• _Exercise details_
Copy everything in the data below exactly except the pictures.

★ ★ ★

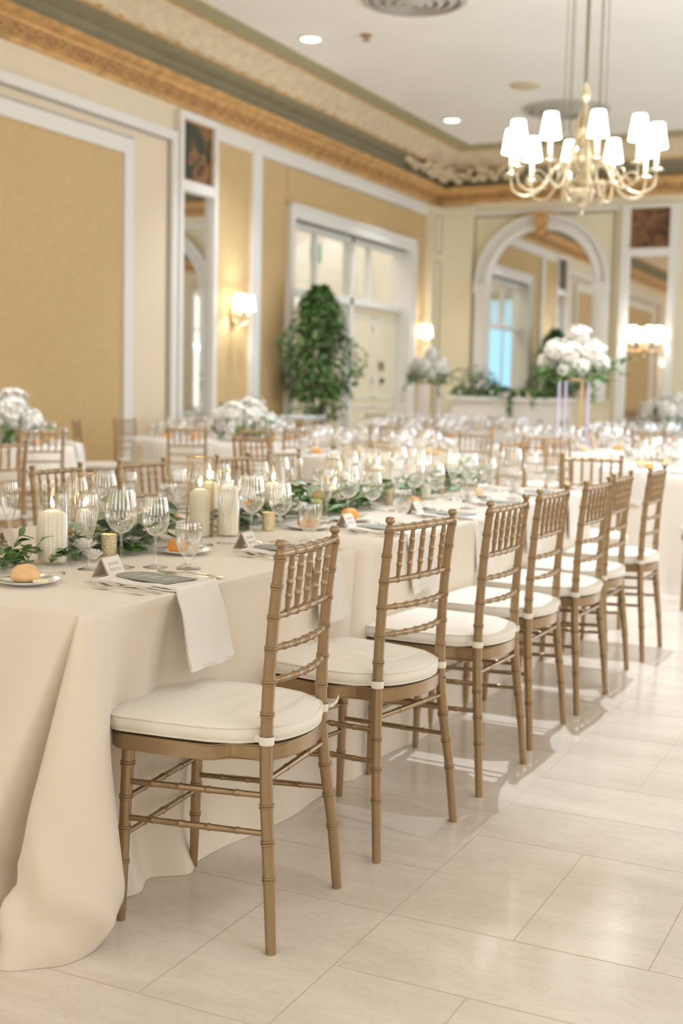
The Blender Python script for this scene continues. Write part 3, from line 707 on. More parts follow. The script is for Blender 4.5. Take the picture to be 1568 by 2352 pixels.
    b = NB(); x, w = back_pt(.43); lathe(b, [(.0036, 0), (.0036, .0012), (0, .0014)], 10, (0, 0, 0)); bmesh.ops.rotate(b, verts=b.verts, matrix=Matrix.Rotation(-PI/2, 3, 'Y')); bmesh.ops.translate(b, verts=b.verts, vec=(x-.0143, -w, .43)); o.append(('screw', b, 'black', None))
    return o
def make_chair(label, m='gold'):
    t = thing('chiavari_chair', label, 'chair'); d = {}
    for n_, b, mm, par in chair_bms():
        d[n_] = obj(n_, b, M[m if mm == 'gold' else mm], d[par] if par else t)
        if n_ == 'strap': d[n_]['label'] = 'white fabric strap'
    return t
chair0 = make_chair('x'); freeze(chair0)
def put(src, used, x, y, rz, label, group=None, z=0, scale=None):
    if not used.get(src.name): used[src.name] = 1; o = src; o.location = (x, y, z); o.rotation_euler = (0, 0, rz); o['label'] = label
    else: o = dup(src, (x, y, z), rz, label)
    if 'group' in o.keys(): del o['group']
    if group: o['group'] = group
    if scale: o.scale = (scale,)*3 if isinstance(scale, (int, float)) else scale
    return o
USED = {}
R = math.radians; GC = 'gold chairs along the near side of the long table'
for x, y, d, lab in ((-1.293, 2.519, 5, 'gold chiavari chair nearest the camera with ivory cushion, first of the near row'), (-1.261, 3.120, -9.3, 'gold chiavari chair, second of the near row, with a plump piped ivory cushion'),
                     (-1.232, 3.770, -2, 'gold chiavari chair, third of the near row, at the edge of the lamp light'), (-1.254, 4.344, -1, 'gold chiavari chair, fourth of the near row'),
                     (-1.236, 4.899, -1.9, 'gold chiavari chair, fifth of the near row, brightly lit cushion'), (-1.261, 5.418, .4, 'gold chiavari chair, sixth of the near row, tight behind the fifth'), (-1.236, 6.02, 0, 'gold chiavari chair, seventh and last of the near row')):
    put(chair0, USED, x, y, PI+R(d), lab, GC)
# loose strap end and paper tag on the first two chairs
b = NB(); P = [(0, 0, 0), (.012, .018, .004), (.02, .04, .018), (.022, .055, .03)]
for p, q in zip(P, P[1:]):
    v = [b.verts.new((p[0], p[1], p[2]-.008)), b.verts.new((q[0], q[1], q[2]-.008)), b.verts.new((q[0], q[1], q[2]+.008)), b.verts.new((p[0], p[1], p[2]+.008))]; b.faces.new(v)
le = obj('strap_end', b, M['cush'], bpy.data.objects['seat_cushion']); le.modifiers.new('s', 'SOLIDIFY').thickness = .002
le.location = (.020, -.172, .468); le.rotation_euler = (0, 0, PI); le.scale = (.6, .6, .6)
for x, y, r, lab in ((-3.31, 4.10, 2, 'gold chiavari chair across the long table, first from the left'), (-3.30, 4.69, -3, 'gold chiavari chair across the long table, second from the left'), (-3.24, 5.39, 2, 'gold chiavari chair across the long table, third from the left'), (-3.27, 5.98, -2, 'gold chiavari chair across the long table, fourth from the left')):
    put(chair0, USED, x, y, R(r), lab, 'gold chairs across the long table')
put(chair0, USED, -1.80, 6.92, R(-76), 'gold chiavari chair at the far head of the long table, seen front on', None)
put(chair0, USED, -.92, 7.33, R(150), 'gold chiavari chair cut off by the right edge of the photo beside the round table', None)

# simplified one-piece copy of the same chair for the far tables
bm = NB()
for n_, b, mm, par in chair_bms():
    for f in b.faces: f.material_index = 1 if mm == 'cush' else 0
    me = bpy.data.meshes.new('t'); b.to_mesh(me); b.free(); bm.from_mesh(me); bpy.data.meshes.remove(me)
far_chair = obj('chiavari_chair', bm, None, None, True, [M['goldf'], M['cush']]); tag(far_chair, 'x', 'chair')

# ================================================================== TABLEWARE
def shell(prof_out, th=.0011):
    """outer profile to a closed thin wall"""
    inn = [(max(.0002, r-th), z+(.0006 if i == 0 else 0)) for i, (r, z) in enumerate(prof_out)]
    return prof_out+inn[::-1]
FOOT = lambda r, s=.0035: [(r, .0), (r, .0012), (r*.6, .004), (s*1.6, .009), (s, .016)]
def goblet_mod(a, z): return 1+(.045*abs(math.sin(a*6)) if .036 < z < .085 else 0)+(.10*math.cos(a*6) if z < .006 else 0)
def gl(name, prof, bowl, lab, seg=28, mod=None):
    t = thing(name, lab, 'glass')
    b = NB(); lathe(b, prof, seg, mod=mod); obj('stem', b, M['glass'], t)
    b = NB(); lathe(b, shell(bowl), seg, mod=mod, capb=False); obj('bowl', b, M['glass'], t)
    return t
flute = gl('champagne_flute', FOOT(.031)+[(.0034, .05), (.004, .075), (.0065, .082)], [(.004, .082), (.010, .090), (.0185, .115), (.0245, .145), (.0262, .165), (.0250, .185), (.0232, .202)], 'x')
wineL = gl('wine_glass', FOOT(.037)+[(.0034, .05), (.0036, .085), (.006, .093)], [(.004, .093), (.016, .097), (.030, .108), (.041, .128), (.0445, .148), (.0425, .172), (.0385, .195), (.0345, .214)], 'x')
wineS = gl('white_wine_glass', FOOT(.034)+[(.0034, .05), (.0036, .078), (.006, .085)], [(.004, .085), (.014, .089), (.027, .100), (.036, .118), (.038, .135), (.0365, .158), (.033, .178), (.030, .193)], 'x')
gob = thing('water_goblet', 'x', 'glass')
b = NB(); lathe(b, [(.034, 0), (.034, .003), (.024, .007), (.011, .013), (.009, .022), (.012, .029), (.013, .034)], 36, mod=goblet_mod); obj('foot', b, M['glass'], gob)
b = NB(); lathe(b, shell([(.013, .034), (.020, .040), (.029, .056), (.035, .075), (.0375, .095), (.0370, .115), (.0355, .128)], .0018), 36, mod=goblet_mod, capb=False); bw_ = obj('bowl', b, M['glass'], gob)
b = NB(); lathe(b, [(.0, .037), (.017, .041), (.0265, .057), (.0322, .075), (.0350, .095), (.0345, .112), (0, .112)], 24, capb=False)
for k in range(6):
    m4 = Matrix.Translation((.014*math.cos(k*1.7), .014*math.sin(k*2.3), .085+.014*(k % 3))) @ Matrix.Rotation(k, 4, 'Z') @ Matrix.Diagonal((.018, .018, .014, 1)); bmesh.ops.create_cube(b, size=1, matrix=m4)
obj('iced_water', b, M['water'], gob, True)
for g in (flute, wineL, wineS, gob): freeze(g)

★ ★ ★

• _Result below_
The Blender Python script for this scene continues. Write part 3, from line 707 on. More parts follow. The script is for Blender 4.5. Take the picture to be 1568 by 2352 pixels.
    b = NB(); x, w = back_pt(.43); lathe(b, [(.0036, 0), (.0036, .0012), (0, .0014)], 10, (0, 0, 0)); bmesh.ops.rotate(b, verts=b.verts, matrix=Matrix.Rotation(-PI/2, 3, 'Y')); bmesh.ops.translate(b, verts=b.verts, vec=(x-.0143, -w, .43)); o.append(('screw', b, 'black', None))
    return o
def make_chair(label, m='gold'):
    t = thing('chiavari_chair', label, 'chair'); d = {}
    for n_, b, mm, par in chair_bms():
        d[n_] = obj(n_, b, M[m if mm == 'gold' else mm], d[par] if par else t)
        if n_ == 'strap': d[n_]['label'] = 'white fabric strap'
    return t
chair0 = make_chair('x'); freeze(chair0)
def put(src, used, x, y, rz, label, group=None, z=0, scale=None):
    if not used.get(src.name): used[src.name] = 1; o = src; o.location = (x, y, z); o.rotation_euler = (0, 0, rz); o['label'] = label
    else: o = dup(src, (x, y, z), rz, label)
    if 'group' in o.keys(): del o['group']
    if group: o['group'] = group
    if scale: o.scale = (scale,)*3 if isinstance(scale, (int, float)) else scale
    return o
USED = {}
R = math.radians; GC = 'gold chairs along the near side of the long table'
for x, y, d, lab in ((-1.293, 2.519, 5, 'gold chiavari chair nearest the camera with ivory cushion, first of the near row'), (-1.261, 3.120, -9.3, 'gold chiavari chair, second of the near row, with a plump piped ivory cushion'),
                     (-1.232, 3.770, -2, 'gold chiavari chair, third of the near row, at the edge of the lamp light'), (-1.254, 4.344, -1, 'gold chiavari chair, fourth of the near row'),
                     (-1.236, 4.899, -1.9, 'gold chiavari chair, fifth of the near row, brightly lit cushion'), (-1.261, 5.418, .4, 'gold chiavari chair, sixth of the near row, tight behind the fifth'), (-1.236, 6.02, 0, 'gold chiavari chair, seventh and last of the near row')):
    put(chair0, USED, x, y, PI+R(d), lab, GC)
# loose strap end and paper tag on the first two chairs
b = NB(); P = [(0, 0, 0), (.012, .018, .004), (.02, .04, .018), (.022, .055, .03)]
for p, q in zip(P, P[1:]):
    v = [b.verts.new((p[0], p[1], p[2]-.008)), b.verts.new((q[0], q[1], q[2]-.008)), b.verts.new((q[0], q[1], q[2]+.008)), b.verts.new((p[0], p[1], p[2]+.008))]; b.faces.new(v)
le = obj('strap_end', b, M['cush'], bpy.data.objects['seat_cushion']); le.modifiers.new('s', 'SOLIDIFY').thickness = .002
le.location = (.020, -.172, .468); le.rotation_euler = (0, 0, PI); le.scale = (.6, .6, .6)
for x, y, r, lab in ((-3.31, 4.10, 2, 'gold chiavari chair across the long table, first from the left'), (-3.30, 4.69, -3, 'gold chiavari chair across the long table, second from the left'), (-3.24, 5.39, 2, 'gold chiavari chair across the long table, third from the left'), (-3.27, 5.98, -2, 'gold chiavari chair across the long table, fourth from the left')):
    put(chair0, USED, x, y, R(r), lab, 'gold chairs across the long table')
put(chair0, USED, -1.80, 6.92, R(-76), 'gold chiavari chair at the far head of the long table, seen front on', None)
put(chair0, USED, -.92, 7.33, R(150), 'gold chiavari chair cut off by the right edge of the photo beside the round table', None)

# simplified one-piece copy of the same chair for the far tables
bm = NB()
for n_, b, mm, par in chair_bms():
    for f in b.faces: f.material_index = 1 if mm == 'cush' else 0
    me = bpy.data.meshes.new('t'); b.to_mesh(me); b.free(); bm.from_mesh(me); bpy.data.meshes.remove(me)
far_chair = obj('chiavari_chair', bm, None, None, True, [M['goldf'], M['cush']]); tag(far_chair, 'x', 'chair')

# ================================================================== TABLEWARE
def shell(prof_out, th=.0011):
    """outer profile to a closed thin wall"""
    inn = [(max(.0002, r-th), z+(.0006 if i == 0 else 0)) for i, (r, z) in enumerate(prof_out)]
    return prof_out+inn[::-1]
FOOT = lambda r, s=.0035: [(r, .0), (r, .0012), (r*.6, .004), (s*1.6, .009), (s, .016)]
def goblet_mod(a, z): return 1+(.045*abs(math.sin(a*6)) if .036 < z < .085 else 0)+(.10*math.cos(a*6) if z < .006 else 0)
def gl(name, prof, bowl, lab, seg=28, mod=None):
    t = thing(name, lab, 'glass')
    b = NB(); lathe(b, prof, seg, mod=mod); obj('stem', b, M['glass'], t)
    b = NB(); lathe(b, shell(bowl), seg, mod=mod, capb=False); obj('bowl', b, M['glass'], t)
    return t
flute = gl('champagne_flute', FOOT(.031)+[(.0034, .05), (.004, .075), (.0065, .082)], [(.004, .082), (.010, .090), (.0185, .115), (.0245, .145), (.0262, .165), (.0250, .185), (.0232, .202)], 'x')
wineL = gl('wine_glass', FOOT(.037)+[(.0034, .05), (.0036, .085), (.006, .093)], [(.004, .093), (.016, .097), (.030, .108), (.041, .128), (.0445, .148), (.0425, .172), (.0385, .195), (.0345, .214)], 'x')
wineS = gl('white_wine_glass', FOOT(.034)+[(.0034, .05), (.0036, .078), (.006, .085)], [(.004, .085), (.014, .089), (.027, .100), (.036, .118), (.038, .135), (.0365, .158), (.033, .178), (.030, .193)], 'x')
gob = thing('water_goblet', 'x', 'glass')
b = NB(); lathe(b, [(.034, 0), (.034, .003), (.024, .007), (.011, .013), (.009, .022), (.012, .029), (.013, .034)], 36, mod=goblet_mod); obj('foot', b, M['glass'], gob)
b = NB(); lathe(b, shell([(.013, .034), (.020, .040), (.029, .056), (.035, .075), (.0375, .095), (.0370, .115), (.0355, .128)], .0018), 36, mod=goblet_mod, capb=False); bw_ = obj('bowl', b, M['glass'], gob)
b = NB(); lathe(b, [(.0, .037), (.017, .041), (.0265, .057), (.0322, .075), (.0350, .095), (.0345, .112), (0, .112)], 24, capb=False)
for k in range(6):
    m4 = Matrix.Translation((.014*math.cos(k*1.7), .014*math.sin(k*2.3), .085+.014*(k % 3))) @ Matrix.Rotation(k, 4, 'Z') @ Matrix.Diagonal((.018, .018, .014, 1)); bmesh.ops.create_cube(b, size=1, matrix=m4)
obj('iced_water', b, M['water'], gob, True)
for g in (flute, wineL, wineS, gob): freeze(g)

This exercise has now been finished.